True happiness is found each day through the experience of couples who consciously work out how to balance the demands of life and differences to achieve stability. This they do through the following:

•Focus: Keeping that dream of a happy home alive can help you in some way if you make a conscious effort to accomplish it. A couple came to me for counsel at the hottest point of their marriage—they were ready to split. When I looked at their body language, I knew they loved each other deeply but were only frustrated by inexperience. The most effective thing I said, according to their feedback, was telling them to love for that purpose that brought them together. Did you get that? Something made you want to be with him/her, find it, go back to it and keep it alive.

•Say thank you: Sounds simple to say ‘thank you’ but the impact is enormous. No one would be happy if their act of love was treated as a right or something long overdue. We want our loved ones to tick and beam at our effort to please them. This makes them want to do more, not necessarily because they expect a ‘thank you’ but because your thank you communicates to them you appreciated/loved the move and it probably made you happy. And what else? They want you happy, so they’ll do more.

•Romance: Marriage research shows that happily married couples do a lot of turning toward each other whenever they get the chance. They look for ways to be physically and emotionally close to each other. Simple acts like stroking your spouse’s back as you pass by in the living room or hugging unexpectedly as they wanted to make way to the kitchen, send strong feelings of love than mere words. Romance is far deeper than touch and feels; it is your entire way of treating and responding to him/her. Kind words, soft looks, smiles, eye contact even in public, generally making him/her feel as the most important fellow in your life.

•Expectations: Play down on your great expectations and remember no one is flawless. Admit it is difficult or almost impossible to change an adult by force—love and understanding does the job faster. Make room for inadequacies and differences, after all, you came from different backgrounds.

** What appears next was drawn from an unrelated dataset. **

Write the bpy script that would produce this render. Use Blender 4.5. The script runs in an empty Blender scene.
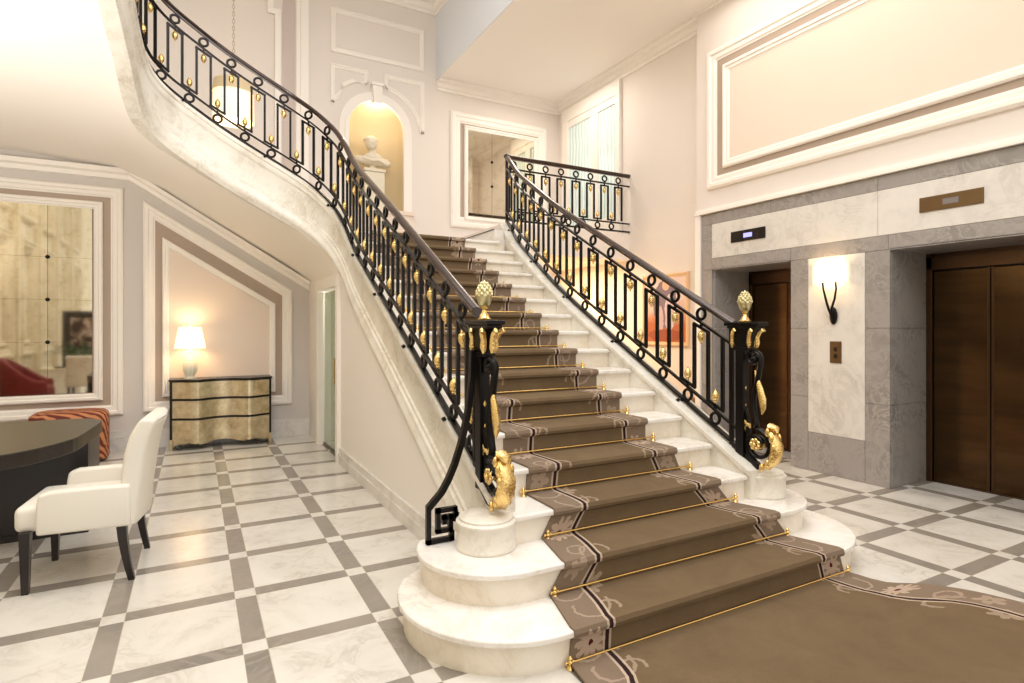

•Talk some more: Cultivate the habit of hearing each other clearly before you venture into problem solving. Talk honestly about your need and discuss ways you’ll love to be treated. If you wanted to marry someone who would read your mind and do exactly what pleases you, you would have gone for a magician, but since you didn’t, say what is in your mind clearly.

•Let it go: A wife who still remembers the ugly wedding dress her husband bought for her, the miserable honeymoon or the pains of going through the delivery of their first child without her husband by her side, is only hurting herself. True to it, these things are very painful but how long do you want to keep feeling the pains? Or your wife mistakenly lost £500 when she went shopping and since you refused to buy her things? Come on, we know it’s painful, but don’t let this ruin her chances of getting gifts from you, the only person she loves emotionally.

•Just a little gift: Gifts of love do not always need to be expensive. Only ensure to buy relevant things (you’ll get to know what your spouse loves through association) that appeal to him/her. There was a day my husband came home with a small bouquet of assorted rose flowers and a card saying how wonderful our time together in the marriage has been. When I received it, I was elated but guess what? I stopped by a grocery (not one of the popular ones we go to) two days after to pick a few stuff and saw the same flower displayed there for £3. He must have gone there to buy it because he never thought I would go there but I tell you, the realisation of the price did not change the way I felt and never even mentioned it to him that I got to know where he got his gift from. It’s not how much, but how well.

•Be best of friends: Act and react as friends and not enemies or rivals.

•Get away: Finding time to disappear from familiar routine is a good way to bring a spark into your relationship. This involves leaving children behind with nannies or family members to concentrate on each other. Learning and discovering new ways to love and please your spouse. Spend quality time together to play, chat, touch and enjoy your life.